▶ [Do this]:
Write out all records as given; omit images.

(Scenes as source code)
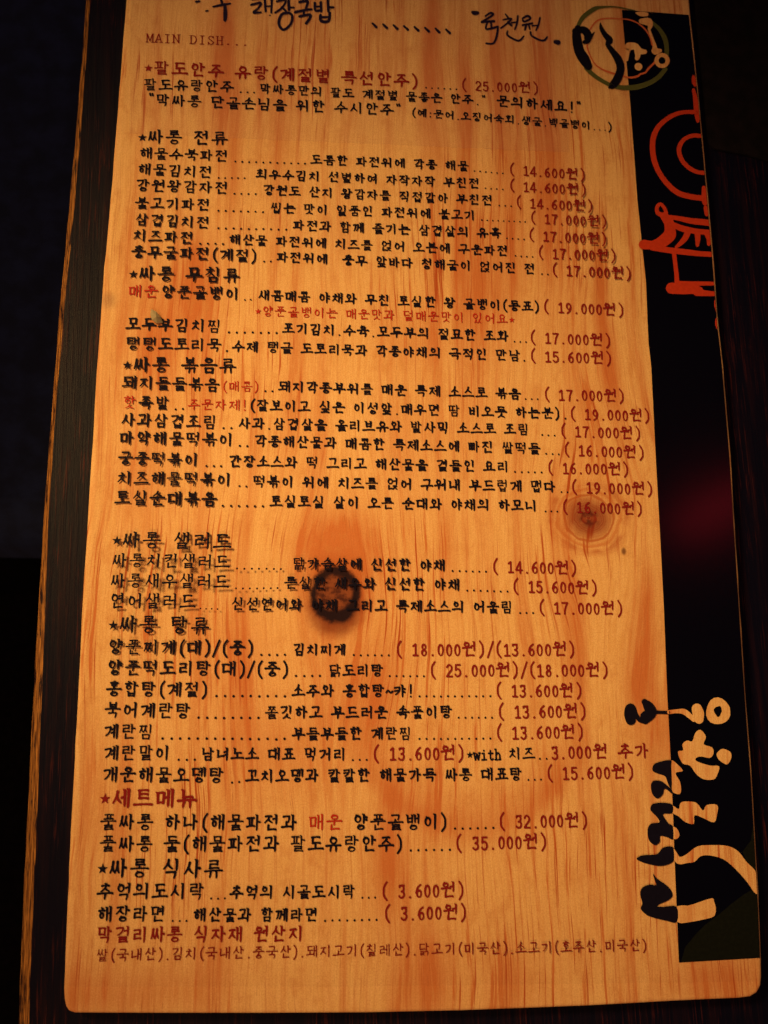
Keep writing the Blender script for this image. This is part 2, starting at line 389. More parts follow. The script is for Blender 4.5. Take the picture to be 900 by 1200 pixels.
# ---- Hangul built from brush strokes
CHO = 'ㄱㄲㄴㄷㄸㄹㅁㅂㅃㅅㅆㅇㅈㅉㅊㅋㅌㅍㅎ'
JUNG = 'ㅏㅐㅑㅒㅓㅔㅕㅖㅗㅘㅙㅚㅛㅜㅝㅞㅟㅠㅡㅢㅣ'
JONG = ['', 'ㄱ', 'ㄲ', 'ㄱㅅ', 'ㄴ', 'ㄴㅈ', 'ㄴㅎ', 'ㄷ', 'ㄹ', 'ㄹㄱ', 'ㄹㅁ', 'ㄹㅂ', 'ㄹㅅ', 'ㄹㅌ', 'ㄹㅍ', 'ㄹㅎ', 'ㅁ', 'ㅂ', 'ㅂㅅ', 'ㅅ', 'ㅆ', 'ㅇ', 'ㅈ', 'ㅊ', 'ㅋ', 'ㅌ', 'ㅍ', 'ㅎ']
H, V, C_, O_, Dt = 'h', 'v', 'c', 'o', 'd'
def cons(c, tall):
    """strokes in the unit box: (type, points)"""
    if c in 'ㄲㄸㅃㅆㅉ':
        s = {'ㄲ': 'ㄱ', 'ㄸ': 'ㄷ', 'ㅃ': 'ㅂ', 'ㅆ': 'ㅅ', 'ㅉ': 'ㅈ'}[c]; r = []
        for t, p in cons(s, tall): r.append((t, [(x * 0.48, y) for x, y in p]))
        for t, p in cons(s, tall): r.append((t, [(0.52 + x * 0.48, y) for x, y in p]))
        return r
    if c == 'ㄱ':
        return [(H, [(.05, .86), (.86, .92)]), (C_, [(.86, .92), (.80, .55), (.55, .22), (.2, 0)] if tall else [(.86, .92), (.86, .5), (.78, .0)])]
    if c == 'ㅋ':
        return [(H, [(.05, .86), (.86, .92)]), (C_, [(.86, .92), (.80, .55), (.55, .22), (.2, 0)] if tall else [(.86, .92), (.86, .5), (.78, .0)]), (H, [(.08, .46), (.76, .52)])]
    if c == 'ㄴ': return [(V, [(.14, .98), (.12, .14)]), (H, [(.12, .12), (.98, .24)])]
    if c == 'ㄷ': return [(H, [(.08, .88), (.92, .92)]), (V, [(.12, .88), (.12, .12)]), (H, [(.12, .10), (.98, .18)])]
    if c == 'ㅌ': return [(H, [(.08, .92), (.92, .95)]), (H, [(.12, .52), (.88, .56)]), (V, [(.12, .92), (.12, .10)]), (H, [(.12, .08), (.98, .16)])]
    if c == 'ㄹ': return [(H, [(.08, .92), (.88, .96)]), (V, [(.86, .94), (.84, .56)]), (H, [(.14, .52), (.86, .56)]), (V, [(.14, .52), (.12, .10)]), (H, [(.12, .06), (.98, .14)])]
    if c == 'ㅁ': return [(V, [(.12, .95), (.16, .06)]), (H, [(.12, .88), (.88, .93)]), (V, [(.88, .92), (.84, .04)]), (H, [(.16, .08), (.84, .10)])]
    if c == 'ㅂ': return [(V, [(.14, 1.0), (.18, .04)]), (V, [(.86, 1.0), (.82, .04)]), (H, [(.16, .54), (.84, .57)]), (H, [(.18, .08), (.82, .1)])]
    if c == 'ㅍ': return [(H, [(.05, .90), (.95, .95)]), (V, [(.32, .9), (.36, .12)]), (V, [(.70, .9), (.66, .14)]), (H, [(.0, .06), (1.0, .14)])]
    if c == 'ㅅ': return [(C_, [(.54, 1.0), (.42, .55), (.02, .06)]), (C_, [(.44, .58), (.66, .32), (.98, .10)])]
    if c == 'ㅈ': return [(H, [(.10, .86), (.86, .92)]), (C_, [(.60, .88), (.42, .48), (.02, .06)]), (C_, [(.46, .52), (.68, .28), (.98, .08)])]
    if c == 'ㅊ': return [(Dt, [(.44, 1.08), (.60, .98)]), (H, [(.12, .74), (.86, .80)]), (C_, [(.58, .76), (.42, .40), (.02, .04)]), (C_, [(.46, .44), (.68, .24), (.98, .06)])]
    if c == 'ㅇ': return [(O_, [(.5, .46), (.40, .44)])]
    if c == 'ㅎ': return [(Dt, [(.42, 1.10), (.58, 1.0)]), (H, [(.08, .78), (.92, .84)]), (O_, [(.5, .32), (.32, .30)])]
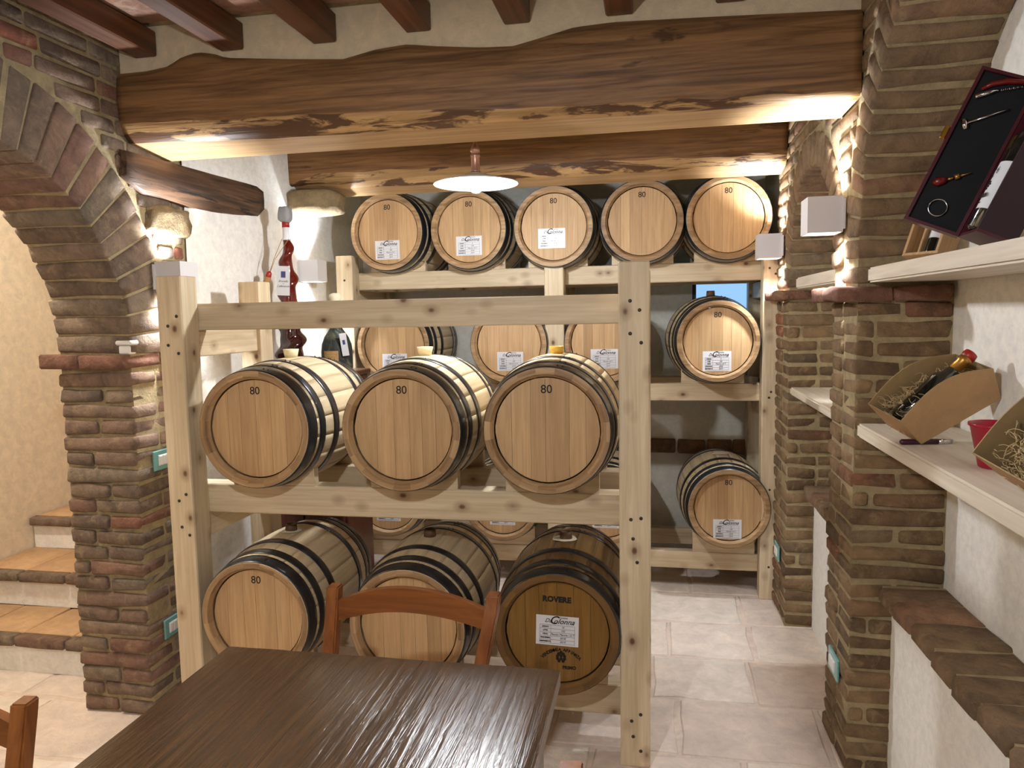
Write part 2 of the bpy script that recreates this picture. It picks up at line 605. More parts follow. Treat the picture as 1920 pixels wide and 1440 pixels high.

▶ [Written answer]:
Keep writing the Blender script for this image. This is part 2, starting at line 389. More parts follow. The script is for Blender 4.5. Take the picture to be 900 by 1200 pixels.
# ---- Hangul built from brush strokes
CHO = 'ㄱㄲㄴㄷㄸㄹㅁㅂㅃㅅㅆㅇㅈㅉㅊㅋㅌㅍㅎ'
JUNG = 'ㅏㅐㅑㅒㅓㅔㅕㅖㅗㅘㅙㅚㅛㅜㅝㅞㅟㅠㅡㅢㅣ'
JONG = ['', 'ㄱ', 'ㄲ', 'ㄱㅅ', 'ㄴ', 'ㄴㅈ', 'ㄴㅎ', 'ㄷ', 'ㄹ', 'ㄹㄱ', 'ㄹㅁ', 'ㄹㅂ', 'ㄹㅅ', 'ㄹㅌ', 'ㄹㅍ', 'ㄹㅎ', 'ㅁ', 'ㅂ', 'ㅂㅅ', 'ㅅ', 'ㅆ', 'ㅇ', 'ㅈ', 'ㅊ', 'ㅋ', 'ㅌ', 'ㅍ', 'ㅎ']
H, V, C_, O_, Dt = 'h', 'v', 'c', 'o', 'd'
def cons(c, tall):
    """strokes in the unit box: (type, points)"""
    if c in 'ㄲㄸㅃㅆㅉ':
        s = {'ㄲ': 'ㄱ', 'ㄸ': 'ㄷ', 'ㅃ': 'ㅂ', 'ㅆ': 'ㅅ', 'ㅉ': 'ㅈ'}[c]; r = []
        for t, p in cons(s, tall): r.append((t, [(x * 0.48, y) for x, y in p]))
        for t, p in cons(s, tall): r.append((t, [(0.52 + x * 0.48, y) for x, y in p]))
        return r
    if c == 'ㄱ':
        return [(H, [(.05, .86), (.86, .92)]), (C_, [(.86, .92), (.80, .55), (.55, .22), (.2, 0)] if tall else [(.86, .92), (.86, .5), (.78, .0)])]
    if c == 'ㅋ':
        return [(H, [(.05, .86), (.86, .92)]), (C_, [(.86, .92), (.80, .55), (.55, .22), (.2, 0)] if tall else [(.86, .92), (.86, .5), (.78, .0)]), (H, [(.08, .46), (.76, .52)])]
    if c == 'ㄴ': return [(V, [(.14, .98), (.12, .14)]), (H, [(.12, .12), (.98, .24)])]
    if c == 'ㄷ': return [(H, [(.08, .88), (.92, .92)]), (V, [(.12, .88), (.12, .12)]), (H, [(.12, .10), (.98, .18)])]
    if c == 'ㅌ': return [(H, [(.08, .92), (.92, .95)]), (H, [(.12, .52), (.88, .56)]), (V, [(.12, .92), (.12, .10)]), (H, [(.12, .08), (.98, .16)])]
    if c == 'ㄹ': return [(H, [(.08, .92), (.88, .96)]), (V, [(.86, .94), (.84, .56)]), (H, [(.14, .52), (.86, .56)]), (V, [(.14, .52), (.12, .10)]), (H, [(.12, .06), (.98, .14)])]
    if c == 'ㅁ': return [(V, [(.12, .95), (.16, .06)]), (H, [(.12, .88), (.88, .93)]), (V, [(.88, .92), (.84, .04)]), (H, [(.16, .08), (.84, .10)])]
    if c == 'ㅂ': return [(V, [(.14, 1.0), (.18, .04)]), (V, [(.86, 1.0), (.82, .04)]), (H, [(.16, .54), (.84, .57)]), (H, [(.18, .08), (.82, .1)])]
    if c == 'ㅍ': return [(H, [(.05, .90), (.95, .95)]), (V, [(.32, .9), (.36, .12)]), (V, [(.70, .9), (.66, .14)]), (H, [(.0, .06), (1.0, .14)])]
    if c == 'ㅅ': return [(C_, [(.54, 1.0), (.42, .55), (.02, .06)]), (C_, [(.44, .58), (.66, .32), (.98, .10)])]
    if c == 'ㅈ': return [(H, [(.10, .86), (.86, .92)]), (C_, [(.60, .88), (.42, .48), (.02, .06)]), (C_, [(.46, .52), (.68, .28), (.98, .08)])]
    if c == 'ㅊ': return [(Dt, [(.44, 1.08), (.60, .98)]), (H, [(.12, .74), (.86, .80)]), (C_, [(.58, .76), (.42, .40), (.02, .04)]), (C_, [(.46, .44), (.68, .24), (.98, .06)])]
    if c == 'ㅇ': return [(O_, [(.5, .46), (.40, .44)])]
    if c == 'ㅎ': return [(Dt, [(.42, 1.10), (.58, 1.0)]), (H, [(.08, .78), (.92, .84)]), (O_, [(.5, .32), (.32, .30)])]
Write part 2 of the bpy script that recreates this picture. It picks up at line 605. More parts follow. Treat the picture as 1920 pixels wide and 1440 pixels high.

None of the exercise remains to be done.